Furth PG, Halawani ATM. Transp. Res. Rec. 2016; 2586: 83-89.

Copyright

(Copyright © 2016, Transportation Research Board, National Research Council, National Academy of Sciences USA, Publisher SAGE Publishing)

DOI

10.3141/2586-09

PMID

unavailable

Abstract

If the vehicular phase concurrent with a pedestrian phase is running under fully actuated control or is a noncoordinated phase under coordinated-actuated control, the length of its green is not known when the phase begins; it could run anywhere between a (known) minimum and maximum green, depending on when a gap is detected. In such a case, walk intervals are generally kept to a minimum length to prevent the pedestrian phase from constraining the ending of green that can lead to situations in which the pedestrian phase has cleared yet the concurrent phase continues its green for 20 more seconds. Proposed is the concept of an adaptive walk interval whose length is based on the predicted length of the concurrent phase's green, which in turn is calculated cycle by cycle with data from recently past cycles.
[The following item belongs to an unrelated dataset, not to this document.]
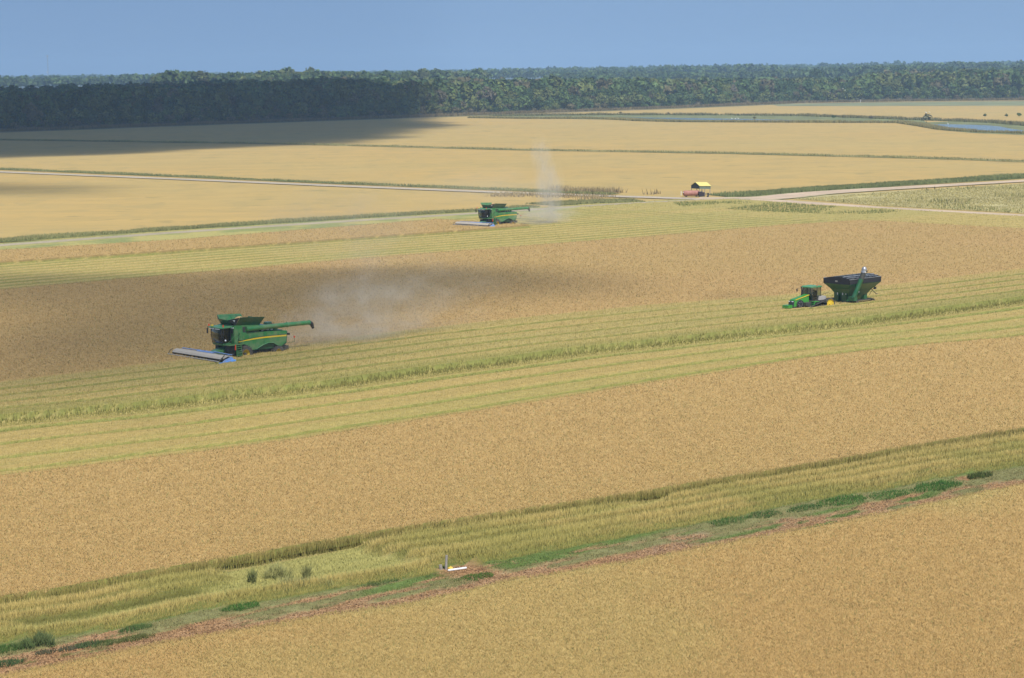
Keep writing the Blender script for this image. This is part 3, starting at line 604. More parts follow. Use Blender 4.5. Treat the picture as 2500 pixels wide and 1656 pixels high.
fl2 = MB().add([(-9000, 3100, .0), (9000, 3100, .0), (16000, 24000, .0), (-16000, 24000, .0)], [(0, 1, 2, 3)]).add([(60, 2620, .02), (900, 2700, .02), (900, 3100, .02), (60, 3100, .02)], [(0, 1, 2, 3)]).build('forest_floor', M_ff); tag(fl2, kind='structure')
ff = MB().add([(x, y, -.03) for x, y in floor_pts], [tuple(range(len(floor_pts)))]).build('forest_floor', M_ff); tag(ff, kind='structure')
def belt(name, D0, D1, a0, a1, spacing, h0, h1, seed, label, rad=7.5, nleaf=60, pal=PFAR):
    g = np.random.default_rng(seed); area = (D1**2-D0**2)/2*R(a1-a0); n_ = int(area/(spacing**2)); n_ = min(n_, 5000)
    D = np.sqrt(g.uniform(D0**2, D1**2, n_)); A = R(1)*g.uniform(a0, a1, n_); c = np.stack([D*np.sin(A), D*np.cos(A)], 1)
    hh = g.uniform(h0, h1, n_)*(1+.30*(fbm(c[:, 0]*.008, c[:, 1]*.008, seed)-.5)*2)
    tree_mass(name, c, hh, rad, nleaf, .30, pal, seed, label, .5)
belt('far_wood', 2500, 2760, -9.2, -.6, 13, 27, 33, 21, 'pale sunlit tree belt showing over the dark wood on the left', nleaf=80, pal=[PAL['mid green'], PAL['olive green'], PAL['mid green']])
belt('far_wood', 2850, 3050, 1, 16, 17, 25, 29.5, 26, 'low green tree belt closest behind the right part of the wood')
belt('far_wood', 3500, 3900, -16, 16, 22, 27, 32, 22, 'bluish tree belt just behind the wood across the whole width')
belt('far_wood', 4700, 5100, -1, 16, 28, 29, 35, 23, 'bluish tree belt farther back behind the right part of the wood')
belt('far_wood', 5500, 6200, -16, 16, 40, 28, 33, 24, 'faint blue line of trees just under the skyline', rad=9, nleaf=40)
belt('far_wood', 9000, 10500, -16, 16, 75, 30, 34, 25, 'faintest blue line of trees on the horizon', rad=13, nleaf=30)
# trees that stand out
for (px, D, kind, sc, cn, lb) in [(1993, 2650, 'big', 1.42, 'dark green', 'single tall dark round tree rising above the far wood right of centre'),
                                  (775, 2480, 'big', 1.36, 'brownish', 'reddish brown tree top above the shaded wood left of centre'),
                                  (548, 2480, 'big', 1.25, 'mid green', 'pale green tree top at the left end of the sunlit belt')]:
    p = gp(px, 166+F*H/D, 0); tree('broadleaf_tree', (p.x, p.y, 0), kind, px, sc, PAL[cn] if cn != 'brownish' else (.2, .09, .05), lb, None)
p = gp(2262, 300); tree('bank_tree', p, 'bush', 1, 1.0, (.15, .15, .095), 'sparse grey green bush on the bank at the left end of the right pond', None, 'bush')
for k, (px, py, sc, cn, lb) in enumerate([(1515, 280, .4, 'brownish', 'small brown bush on the far bank at the left end of the narrow pond'), (1632, 281, .38, 'brownish', 'second small brown bush along the far bank of the narrow pond'),
        (1842, 291, .35, 'brownish', 'tiny dark bush on the near levee of the narrow pond'), (2035, 290, .42, 'dark green', 'small dark bush on the bank right of the narrow pond'),
        (2127, 292, .45, 'grey brown', 'round grey bush on the bank between the two ponds'), (2405, 286, .4, 'mid green', 'green bush behind the right pond, left one of the row'),
        (2457, 286, .42, 'mid green', 'green bush behind the right pond, middle one of the row'), (2488, 286, .5, 'mid green', 'green bush behind the right pond, right one of the row'),
        (2468, 306, .4, 'brownish', 'small bush on the right pond bank near the picture edge')]):
    tree('bank_bush', gp(px, py), 'bush', k, sc, PAL[cn], lb, 'bushes along the pond banks', 'bush')

# ------------------------------------------------------------ foreground bushes, post and litter on the bare strip
def tuft(name, px, py, hgt_, wid, n_, base, tip, label, cat, group=None):
    p = gp(px, py); r = np.sqrt(RNG.random(n_))*wid/2; a = RNG.uniform(0, 6.28, n_); zz = RNG.uniform(0, .55, n_)*hgt_
    v2 = RNG.uniform(.65, 1.35, (n_, 1)); q = (zz/hgt_)[:, None]
    u_, v_ = r*np.cos(a), r*np.sin(a)
    if name != 'weed_mat': lob = 1+.38*np.sin(a*3+px)+.2*np.sin(a*5+py); u_, v_ = u_*lob, v_*lob; zz = zz*(1+.3*np.sin(a*2+px)); hgt_ = hgt_*1.12
    if cat == 'weed' and name == 'weed_mat': u_, v_ = u_*1.35*(1+.15*np.sin(a*3+px)), v_*.65*(1+.15*np.sin(a*5+py))
    o = blades(name, u_*dd[0]+v_*nn[0], u_*dd[1]+v_*nn[1], zz*(1-r/wid), hgt_*RNG.uniform(.3, .55, n_), RNG.uniform(.03, .07, n_), np.asarray(base)*v2, np.asarray(tip)*v2, label, cat, lean=.8)
    del o['kind']; o.location = (p.x, p.y, .05)
    if group: o['group'] = group
    return o
DG = (.27, .28, .095); DT = (.50, .46, .18)
tuft('weed_bush', 677, 1414, 1.25, 1.5, 700, DG, DT, 'largest round dark bush in the flattened pale patch of the lower stubble', 'weed')
tuft('weed_stalk', 616, 1428, 1.25, .45, 260, DG, (.22, .23, .08), 'tall narrow dark weed left of the round bush in the flattened patch', 'weed')
tuft('weed_stalk', 749, 1420, 1.3, .4, 220, DG, (.22, .21, .08), 'pointed dark weed right of the round bush in the flattened patch', 'weed')
tuft('weed_bush', 713, 1447, 1.2, 1.9, 700, (.08, .1, .03), DT, 'broad olive clump below the round bush in the flattened patch', 'weed')
tuft('weed_bush', 790, 1440, 1.0, 1.0, 260, DG, DT, 'low dark clump at the right end of the flattened patch', 'weed')
tuft('weed_bush', 100, 1578, 1.0, 1.4, 600, (.10, .135, .045), (.17, .21, .08), 'darkest leafy bush at the lower left edge of the stubble by bare soil', 'weed')
tuft('weed_bush', 62, 1586, .7, 1.1, 320, (.09, .13, .04), (.15, .2, .07), 'small leafy bush left of the darkest bush at lower left', 'weed')
for k, (px, py, wd, hh_, n2, b_, t_, lb) in enumerate([
    (20, 1590, 5, .55, 1500, (.045, .12, .03), (.09, .22, .06), 'bright green weed mat at the lower left corner above the grey soil'),
    (15, 1626, 4, .5, 1000, (.05, .11, .05), (.09, .19, .08), 'green weed mat at the left border below the grey soil'),
    (110, 1598, 2.2, .4, 500, (.09, .12, .08), (.13, .17, .11), 'grey green weed cushion on the grey soil at lower left'),
    (166, 1589, 2.4, .4, 600, (.09, .12, .08), (.13, .17, .11), 'second grey green weed cushion on the grey soil at lower left'),
    (215, 1580, 3.2, .5, 900, (.05, .12, .05), (.10, .18, .08), 'green weed cushion at the start of the long weed streak'),
    (260, 1575, 3.6, .4, 900, (.06, .12, .04), (.12, .20, .07), 'green weed streak left part on the bare strip'),
    (330, 1563, 4.2, .4, 1000, (.07, .12, .04), (.14, .19, .07), 'green weed streak right part on the bare strip'),
    (330, 1540, 4, .5, 1000, (.05, .12, .04), (.10, .22, .07), 'green weed mat at the stubble foot left of the flattened patch'),
    (590, 1488, 5, .5, 1500, (.04, .14, .03), (.09, .26, .06), 'brightest green weed mat under the flattened patch'),
    (930, 1425, 5.5, .4, 1400, (.05, .12, .04), (.11, .22, .07), 'green weed mat between flattened patch and wooden post'),
    (1162, 1413, 5.5, .35, 1500, (.05, .14, .03), (.11, .24, .06), 'bright green weed streak in the dirt below the wooden post'),
    (1780, 1278, 7, .5, 1500, (.05, .14, .04), (.10, .25, .07), 'bright green weed mat lowest of the five on the right'),
    (1865, 1262, 6, .5, 1300, (.05, .13, .04), (.09, .22, .07), 'bright green weed mat second from the bottom on the right'),
    (1965, 1246, 6, .5, 1400, (.05, .13, .04), (.09, .23, .07), 'bright green weed mat in the middle of the five on the right'),
    (2060, 1228, 9, .6, 2200, (.04, .14, .03), (.08, .25, .06), 'bright green weed mat fourth from the bottom on the right'),
    (2170, 1212, 8, .5, 1600, (.04, .14, .03), (.08, .25, .06), 'bright green weed mat fifth from the bottom on the right'),
    (2285, 1193, 9, .7, 2300, (.04, .14, .03), (.08, .25, .06), 'largest bright green weed mat near the right border'),
    (2390, 1168, 5, .8, 1200, (.05, .10, .03), (.09, .16, .05), 'dark green weed mat topmost at the right border')]):
    tuft('weed_mat', px, py, hh_*.8, wd*.44, int(n2*.5), [c*q for c, q in zip(b_, (1.3, 1.0, .8))], [c*q for c, q in zip(t_, (1.2, .82, .75))], lb, 'weed', 'green weed mats on the bare strip')
M_wood = mat('weathered_wood', (.30, .27, .24), .85, var=.25, scale=6)
M_white = mat('white_paint', (.78, .78, .76), .5, var=.04)
p = gp(1088, 1393); m = MB(); m.tube((0, 0, -.3), (.07, .05, 1.05), .085, .07, 9); post = m.build('post', M_wood, None, smooth=True); post.location = p; post.scale = (1.15, 1.15, 1.0)
tag(post, 'leaning grey wooden post beside the stubble and bare soil', 'post')
stp = MB().tube((0, 0, -.2), (-.05, 0, .42), .13, .11, 8).build('post_stump', M_wood); stp.location = p+Vector((-.3, -.1, 0)); tag(stp, 'short grey stump at the foot of the leaning post', 'stump')
q = gp(1116, 1394); m = MB().tube((-.62, -.34, 0), (.62, .34, 0), .075, .075, 12); pip = m.build('pipe', M_white, None, smooth=True); pip.location = q+Vector((0, 0, .12)); tag(pip, 'short white plastic pipe lying on the bare soil', 'pipe')
q = gp(1100, 1392); m = MB().ball((0, 0, .12), .2, .55); m.tube((0, 0, .2), (0, 0, .28), .06, .05, 8); jg = m.build('yellow_lid', mat('yellow_plastic', (.7, .48, .08), .5, var=.1), None, smooth=True); jg.location = q; tag(jg, 'small yellow cap on the soil between post and white pipe', 'cap')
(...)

That way, during heavy traffic periods in which the vehicular phase usually goes well beyond its minimum, a longer-than-minimum walk interval can be provided with very little impact on signal operation or vehicular delay. Two methods, ratio estimation and stratification, are proposed and tested for predicting the green time needed by a vehicular phase; both methods use as data only traffic signal timing data from the last several cycles. Simulation tests with coordinated-actuated and fully actuated control, with and without pedestrian recall, and with and without permissive windows show that adaptive walk intervals can markedly reduce pedestrian delay with almost no impact on vehicular delay.